© Reuters. The logo for Occidental Petroleum is displayed on a screen on the floor at the New York Stock Exchange (NYSE) in New York, U.S., April 30, 2019. REUTERS/Brendan McDermid
By Sabrina Valle
HOUSTON (Reuters) – Occidental Petroleum (NYSE:) on Tuesday beat analysts’ third-quarter profit estimates on strong U.S. oil production, but its results were well below a year ago due to lower energy prices and weaker chemical and pipeline results.
The oil and gas company reported a $1.18 a share profit compared to average Wall Street analyst forecasts for an 84 cent a share profit, according to LSEG. Adjusted earnings fell by more than half to $1.13 billion compared to the same quarter last year.
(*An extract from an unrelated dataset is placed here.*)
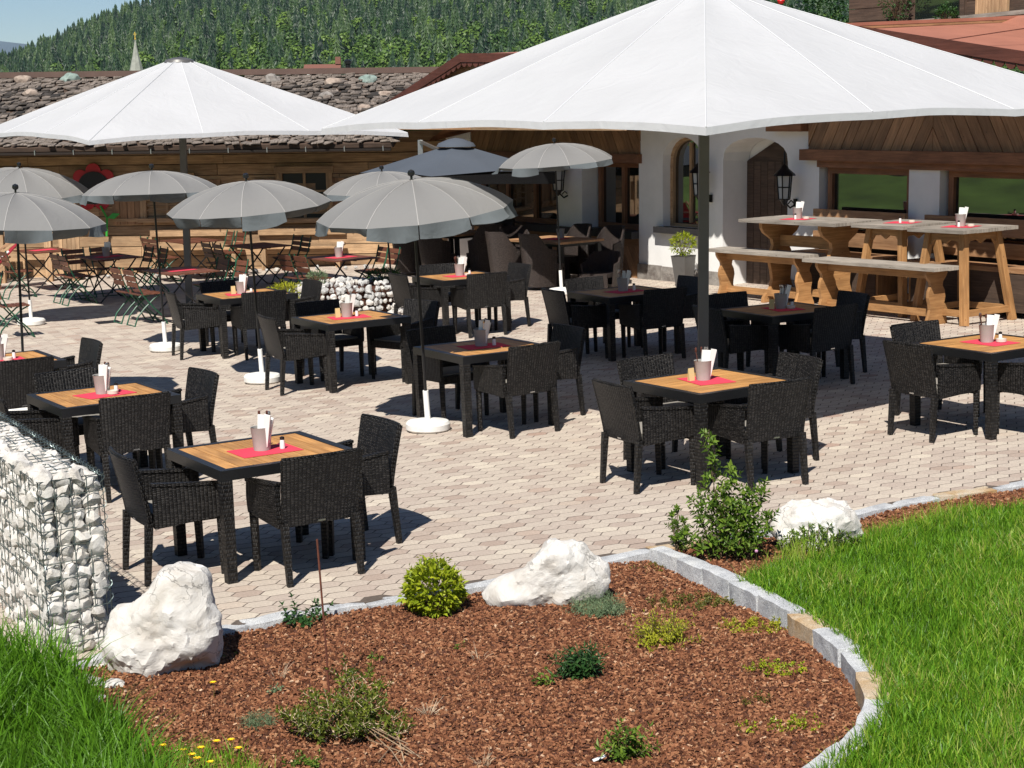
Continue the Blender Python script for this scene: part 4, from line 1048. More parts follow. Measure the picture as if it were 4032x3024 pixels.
def mk_ltab():
    t = thing('lounge_table', 'x', 'table', flat=True); b = MB(); b.box((0, 0, .73), (1.5, .9, .035)); b.build('tabletop', 'panel_wood', t)
    b = MB(); b.box((0, 0, .69), (1.36, .78, .05)); b.build('apron', 'frame', t)
    for sx in (-1, 1):
        for sy in (-1, 1): b = MB(); b.beam((sx*.68, sy*.38, .68), (sx*.68, sy*.38, 0), .07, .07, up=(0, 1, 0)); b.build('leg', 'frame', t)
    return t
LT0 = mk_ltab(); index_kids()
wt = Vector((.57, -.8216, 0)); wn = Vector((-.8216, -.57, 0)); wa = math.atan2(wt.y, wt.x)
for c, ph, sp_ in ((Vector((.80, 29.35, 0)), 'table before the lantern pillar', ((1, -.45), (1, .5), (-1, -.4), (-1, .5), ('e', -1))), (Vector((-.95, 32.1, 0)), 'table under the slate umbrella', ((1, -.45), (1, .45), (-1, .4), ('e', 1), ('e', -1)))):
    place(LT0, c, wa, 'long wooden '+ph, 'long tables with brown lounge chairs'); place(PM0, c+Vector((0, 0, .75)), wa, 'red paper placemat on the long '+ph, 'red placemats on the tables')
    place(BK0, c+Vector((.1, 0, .755)), 0, 'grey cutlery bucket on the long '+ph, 'grey cutlery buckets on the tables')
    for i, (s, k) in enumerate(sp_):
        if s == 'e': q = c+wt*k*1.05; d = wt*k; nm = 'left end' if k < 0 else 'right end'
        else: q = c+wn*s*.68+wt*k; d = wn*s; nm = ('camera side' if s > 0 else 'wall side')+(', left' if k < 0 else ', right')
        place(LC0, q, math.atan2(-d.y, -d.x)-math.pi/2+rc.uniform(-.12, .12), 'brown lounge chair, %s, long %s' % (nm, ph), 'brown woven lounge chairs')
q = G(1300, 622); place(LC0, Vector((q.x, q.y, 0)), R(150), 'brown lounge chair with rounded back standing alone behind the shaded table', 'brown woven lounge chairs', scale=(1, 1, .62))

# -------- high rustic tables and benches
def slab_top(t, L_, W_, z, n, mat='grey_wood', th=.045, name='plank'):
    for i in range(n):
        b = MB(); w = W_/n; dx = random.uniform(-.02, .02)
        b.box((dx, -W_/2+w*(i+.5), z-th/2+random.uniform(-.002, .002)), (L_+random.uniform(-.02, .02), w-.006, th)); b.build(name, mat, t)
def cheek(t, x, W_, z0, z1, waist, mat, th=.05, foot=True):
    hw = W_/2; zz = lambda f: z1-(z1-z0)*f; pr = [(-hw, z1), (-hw*.98, zz(.07)), (-hw*.86, zz(.13)), (-hw*waist*1.05, zz(.22)), (-hw*waist*.95, zz(.29)), (-hw*waist*1.3, zz(.38)), (-hw*waist*1.42, zz(.5)), (-hw*waist*1.2, zz(.62)), (-hw*waist*1.12, zz(.72)), (-hw*waist*1.35, zz(.82)), (-hw*.92, zz(.93)), (-hw*.98, z0)]
    poly = pr+[(-a, b) for a, b in reversed(pr)]
    b = MB(); b.prism([(a, c) for a, c in poly], -th/2, th/2, (x, 0, 0), (0, 1, 0), (0, 0, 1), (1, 0, 0)); b.build('side_panel', mat, t)
BA = R(-58)
def bench(loc, L_, W_, z, label):
    t = thing('wooden_bench', label, 'bench', loc, BA, group='tall rustic wooden benches', flat=True)
    slab_top(t, L_, W_, z, 2)
    for s in (-1, 1): cheek(t, s*(L_/2-.22), W_*.82, 0, z-.045, .55, 'bench_wood')
    b = MB(); b.box((0, 0, z-.11), (L_-.5, .035, .11)); b.build('rail', 'bench_wood', t)
    b = MB(); b.box((0, 0, .14), (L_-.4, .04, .09)); b.build('stretcher', 'bench_wood', t)
    return t
bench((3.70, 25.55, 0), 2.15, .44, .74, 'tall weathered bench standing before the longest high table')
bench((4.86, 23.12, 0), 2.45, .46, .74, 'tall weathered bench nearest the camera, before the two square high tables')
t = thing('high_table', 'longest high table with grey plank top and curved side panels', 'table', (4.28, 25.1, 0), BA, group='high rustic tables', flat=True)
slab_top(t, 2.05, .86, 1.2, 4)
for s in (-1, 1): cheek(t, s*.62, .72, 0, 1.155, .42, 'bench_wood', .06)
b = MB(); b.box((0, 0, .88), (1.25, .05, .16)); b.build('rail', 'bench_wood', t)
b = MB(); b.box((0, 0, .16), (1.35, .06, .1)); b.build('stretcher', 'bench_wood', t)
pp_ = P0_ = Vector((-1.2, 34.6, 0))+Vector((.57, -.8217, 0))*7.62+Vector((-.8217, -.57, 0))*.42
def high_sq(loc, label):
    t = thing('high_table', label, 'table', loc, BA, group='high rustic tables', flat=True)
    slab_top(t, .98, .98, 1.2, 4, 'bench_wood' if False else 'grey_wood')
    for sx in (-1, 1):
        for sy in (-1, 1):
            b = MB(); b.beam((sx*.29, sy*.29, 1.155), (sx*.43, sy*.43, 0), .085, .085, up=(0, 1, 0)); b.build('leg', 'bench_wood', t)
    for s in (-1, 1):
        pr = [(-.28, 0), (-.28, .16), (.28, .16), (.28, 0), (.24, 0), (.2, .06), (.08, .07), (0, .02), (-.08, .07), (-.2, .06), (-.24, 0)]
        b = MB(); b.prism(pr, -.015, .015, (0, s*.30, .985), (1, 0, 0), (0, 0, 1), (0, 1, 0)); b.build('apron', 'bench_wood', t)
        b = MB(); b.prism(pr, -.015, .015, (s*.30, 0, .985), (0, 1, 0), (0, 0, 1), (1, 0, 0)); b.build('apron', 'bench_wood', t)
        b = MB(); b.beam((-.42, s*.41, .15), (.42, s*.41, .15), .05, .08); b.build('foot_rail', 'bench_wood', t)
        b = MB(); b.beam((s*.41, -.39, .15), (s*.41, .39, .15), .05, .08); b.build('foot_rail', 'bench_wood', t)
high_sq((5.30, 23.72, 0), 'square high table between the longest table and the right one')
high_sq((5.82, 22.58, 0), 'square high table nearest the camera, with splayed legs')
for (x, y, ph) in ((4.15, 25.2, 'longest high table'), (5.3, 23.7, 'middle square high table'), (5.8, 22.6, 'right square high table')):
    c = Vector((x, y, 1.2)); place(PM0, c+Vector((0, 0, .002)), BA+.3, 'red paper placemat on the '+ph, 'red placemats on the tables')
    if 'middle' not in ph: place(BK0, c+Vector((0, .02, .006)), 0, 'pale cutlery bucket on the '+ph, 'grey cutlery buckets on the tables'); place(NP0, c+Vector((0, .02, .006)), 0, 'white napkins in the bucket on the '+ph, 'white napkins in the buckets')
    place(SH0, c+Vector((-.05, -.08, .006)), 0, 'small shaker on the '+ph, 'salt shakers on the tables'); place(AS0, c+Vector((.1, -.1, .006)), 0, 'glass dish on the '+ph, 'glass dishes on the tables')
t = thing('wooden_bollard', 'carved rounded wooden board leaning at the right edge beside the high table', 'board', (6.75, 21.9, 0), BA, flat=True)
pr = [(-.38, 0), (-.34, .5), (-.2, .78), (.0, .86), (.3, .6), (.42, .3), (.42, 0)]; b = MB(); b.prism(pr, -.04, .04, (0, 0, 0), (1, 0, 0), (0, 0, 1), (0, 1, 0)); b.build('board', 'bench_wood', t)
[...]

U.S. oil producers are reporting weaker third-quarter profits on a drop in oil and gas prices from a year ago. But earnings are up compared to the second quarter on an improvement in prices.
Occidental sold its oil for an average $80.70 per barrel in the third quarter, down from $83.64 per barrel from a year earlier, but up 10% from the second quarter.
It bought back $342 million of Berkshire Hathaway (NYSE:)’s preferred shares, bringing redemptions this year to 15% of the initial $10 billion investment by Warren Buffett’s firm that was used by Occidental to fund its acquisition of Anadarko Petroleum (NYSE:) in 2019.
The payments came as Berkshire last month bought about $246 million in Occidental stock, raising its stake to 25.8%.
Shares were up 65 cents a share in late trading after closing down 2.5% at $60.20 apiece.
The U.S. oil and gas producer pumped 1.22 million barrels of oil and gas per day (mboed), well above the 1.19 mboed midpoint of its August forecast.
Results were helped by asset sales that generated $142 million in pre-tax proceeds.
Its chemical and midstream unit earnings fell compared to a year ago. Midstream swung to a loss of $130 million from a $104 million profit.
Its chemicals business profit fell to $373 million from $580 million a year ago.
Separately, the company said investment firm BlackRock (NYSE:) agreed to invest $550 million in a proposed direct air capture carbon project in Texas.
Adjusted profit at rival oil producer Devon Energy (NYSE:) was $1.65 a share, better than analysts’ estimate of $1.57 a share.
However, Devon shares fell in after-hours trading after the company forecast production in the fourth quarter and 2024 would be flat at about 650,000 barrels of oil and gas per day.